”At the core of Spinoza’s philosophy is his all embracing system. This straddles the hierarchical world of medieval certainty and the emerging belief of reason alone to reach the truth.”
”Spinoza’s systematic, theistic approach renders his philosophy an anachronistic oddity. Ironically, the conclusions he drew from this out of date system are deeply in accord with modern thought, from science to politics.
Both his system, and the conclusions he drew from it have a compelling beauty unequaled in the history of philosophy. If beauty were truth, and truth beauty, as Keats claimed, Spinoza’s philosophy would be all we know, and all we need to know.”
Spinoza perhaps more than any other single philosopher is an ideal subject for this entertaining series of philosophical introductions. This is because, while his ideas are appealing, fascinating, even sublime, his philosophical writing is a baroque tangle of nearly indecipherable, impenetrable mathematic proofs originally composed in Latin, and shot through with consistent contradictions. As much as he fascinates me, Ive given up hope of ever making it through his major works, such as The Ethics. For everyone short of professional philosophers, Spinoza has become the philosopher that is most important for you to know of but that you are least likely to read with any hope of comprehension.

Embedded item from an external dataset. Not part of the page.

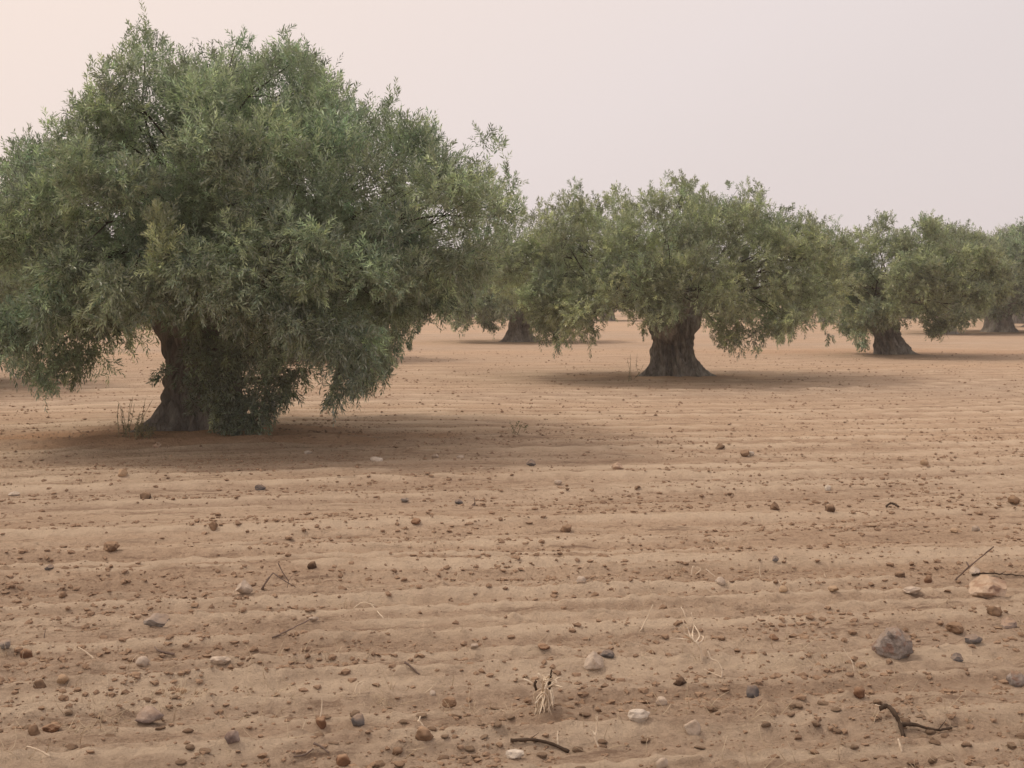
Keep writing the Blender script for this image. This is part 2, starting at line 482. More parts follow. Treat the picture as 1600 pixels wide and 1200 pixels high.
def leaves_mesh(rng, clumps, per_clump, leaf_l, leaf_w, per_shoot=24, shoot=(0.22, 0.5), keep=None, bright=1.0):
    """clumps: array rows (x,y,z,r, up, density, yellow, spread). Returns a mesh of folded two-triangle leaves on shoots."""
    cl = np.asarray(clumps, float)
    ns = np.maximum(4, (per_clump * cl[:, 5] * (cl[:, 3] / 0.42) ** 1.4).astype(int))
    idx = np.repeat(np.arange(len(cl)), ns)
    n = len(idx)
    c = cl[idx]
    rad = unit(rng.normal(size=(n, 3)))
    rr = c[:, 3] * rng.uniform(0, 1, n) ** 0.4
    p = c[:, :3] + rad * rr[:, None] * np.array([1, 1, 0.95])
    up = np.stack([np.zeros(n), np.zeros(n), c[:, 4]], -1)
    d = unit(rad * 0.62 + up * rng.uniform(0.6, 1.5, n)[:, None] + rng.normal(size=(n, 3)) * 0.33)
    L = rng.uniform(shoot[0], shoot[1], n) * (0.6 + 0.9 * np.minimum(c[:, 3], 0.6)) * np.where((c[:, 4] > 0.55) & (rng.uniform(size=n) < 0.4), 1.7, 1.0)
    p = p - d * (L * 0.45)[:, None]
    if keep is not None:                      # prune shoots that would poke out of the crown
        tip = p + d * L[:, None]
        ok = keep(tip, rng)
        idx, c, p, d, L = idx[ok], c[ok], p[ok], d[ok], L[ok]
        n = len(idx)
    droop = rng.uniform(0.0, 0.18, n) * L * np.where(c[:, 4] < 0, 1.7, 1.0)
    t = (np.arange(per_shoot) + 0.5) / per_shoot
    m = n * per_shoot
    T = np.tile(t, n)
    si = np.repeat(np.arange(n), per_shoot)
    ds = d[si]
    base = p[si] + ds * (L[si] * T)[:, None]
    base[:, 2] -= droop[si] * T * T
    a = unit(np.cross(ds, rng.normal(size=(n, 3))[si]))
    b = np.cross(ds, a)
    k = np.tile(np.arange(per_shoot), n)
    ph = k * 2.4 + rng.uniform(0, 6.28, n)[si] + rng.normal(size=m) * 0.4
    side = a * np.cos(ph)[:, None] + b * np.sin(ph)[:, None]
    ang = (0.55 + 0.6 * (1 - T) + rng.normal(size=m) * 0.2)
    ld = unit(ds + side * ang[:, None] + np.array([0, 0, -0.12]))
    sz = rng.uniform(0.7, 1.2, m) * (1.0 - 0.45 * np.clip(T - 0.75, 0, 1) * 3)
    ll = leaf_l * sz; lw = leaf_w * sz * rng.uniform(0.8, 1.15, m)
    nm = unit(side * 0.4 + ds * 0.5 + np.array([0, 0, 0.5]) + rng.normal(size=(m, 3)) * 0.35)
    wd = unit(np.cross(ld, nm)); nm = np.cross(wd, ld)
    midp = base + ld * (ll * 0.5)[:, None] + nm * (lw * 0.16)[:, None]
    tip = base + ld * ll[:, None] - nm * (ll * 0.06)[:, None]
    V = np.empty((m, 4, 3))
    V[:, 0] = base; V[:, 1] = midp + wd * (lw * 0.5)[:, None]; V[:, 2] = tip; V[:, 3] = midp - wd * (lw * 0.5)[:, None]
    f = np.arange(m)[:, None] * 4
    Tt = np.concatenate([f + np.array([[0, 1, 2]]), f + np.array([[0, 2, 3]])])
    # leaf colour: dark green, silvery olive or yellowish young growth
    g = rng.uniform(0, 1, m)
    yel = np.clip(c[si, 6] + 0.2 * rng.normal(size=n)[si] + 0.12 * T, 0, 1)
    dark = np.array([0.060, 0.098, 0.074]); mid = np.array([0.255, 0.300, 0.222]); yl = np.array([0.325, 0.318, 0.172])
    col = dark + (mid - dark) * g[:, None]
    col = col + (yl - col) * (yel * 0.75)[:, None]
    cool = np.clip(0.9 * pn(cl[:, 0] * 0.9, cl[:, 2] * 0.9 + cl[:, 1], 33), 0, 1)[idx][si]
    col = col * (1 + cool[:, None] * np.array([-0.22, 0.0, 0.12]))
    tone = bright * rng.uniform(0.62, 1.45, len(cl))[idx][si] * np.where(rng.uniform(size=n) < 0.3, rng.uniform(1.15, 1.6, n), rng.uniform(0.6, 1.1, n))[si]
    col = col * (tone * rng.uniform(0.8, 1.2, m))[:, None]
    col4 = np.repeat(col, 4, 0)
    return mesh_np('foliage', V.reshape(-1, 3), Tt, False, {'tint': col4}), m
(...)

Spinoza’s core ideas resonate closely to progressive concepts that are currently vital and appealing:
”His mathematically generated system embodied “Deus sive natura” — God or Nature. It started from basic assumptions, and by a series of geometric proofs constructed a universe which was also God. His is the classic example of pantheism, the belief that God and the Universe are one and the same thing. This has a curious echo in the modern Gaia hypothesis, where our planet is viewed as a single, vast organism, or self regulating cell.”
Likewise, his Ethics anticipated ideas that feel distinctly modern:
”Spinoza’s system also yielded a holistic ethics similar to that favored by modern ecologists — harm the world and you harm God, harm another and you harm yourself.”
And Spinoza’s political thought was the vanguard of what we now call the Enlightenment, which mostly unfolded in the century after his:
”Spinoza’s political theory was equally ahead of its time. He believed that the purpose of a state was only to protect the individual in order that he could freely develop himself and his ideas by use of enlightened reason.”
Yet the way he arrived at his conclusions seems, by our current reckoning to be deeply flawed, and the way he recorded them nearly incomprehensible. He was deeply influenced by Maimonides, by Descartes, by Giordano Bruno, but in incorporating them into his ideas often abandoned the very elements that made their earlier thought workable and comprehensible. Strathern uses the flippant mockery that has become a hallmark of his in this series to point out the contradiction between the brilliant appeal of Spinoza’s thought and the baroquely haphazard way that he constructed his philosophy:
”One by one, Spinoza was assembling the ingredients, which when cooked in the hot oven of his intellect, would produce the unsurpassed confectionary of his philosophy, a creation of infinite sweetness, containing a mouth-watering variety of philosophical cherries, plum observations, and sickly theological cream, all overlaid with marzipantheism, and coated with rigid, geometric icing, topped by the single glowing candle of its uniqueness.”
To sum it up, Spinoza — the philosopher you read about rather than read.